4. Inflation Not Considered
Financial accounting generally records assets at their original cost. So, if you bought
your oven for ₹50,000 five years ago, it is still shown at that value, even if its market
value has doubled. This makes financial statements less realistic during times of
inflation.
5. No Detailed Analysis of Costs
Financial accounting tells you the overall profit or loss, but it doesn’t explain the
details of costs. For instance, it won’t tell you whether making cookies is more
profitable than making cakes. For such insights, businesses use cost accounting.
6. Possibility of Manipulation
Accounting is based on principles, but clever managers can sometimes manipulate
figures within the rules. For example, delaying the recording of some expenses or
speeding up sales entries can make profits look better than they actually are.
7. Limited Scope for Decision-Making
Financial accounting is mainly for external reporting—to show shareholders, banks,
or tax authorities. It doesn’t provide much help for internal management decisions
like pricing, budgeting, or cost control. For these, management accounting is more
useful.
8. Time-Consuming and Costly
Maintaining proper books of accounts, preparing statements, and getting them
audited requires time, expertise, and money.

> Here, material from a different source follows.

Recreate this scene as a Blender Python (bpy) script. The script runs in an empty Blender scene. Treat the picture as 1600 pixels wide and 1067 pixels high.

Small businesses often find it difficult
to maintain such detailed records.
Bringing it All Together (Story Recap)
Let’s return to our bakery story. With financial accounting, you can tell your investors and
the bank exactly how much you earned, what your assets are worth, and whether your
bakery is profitable. But, financial accounting alone cannot tell you which product line is
best, how to improve sales, or what the future holds.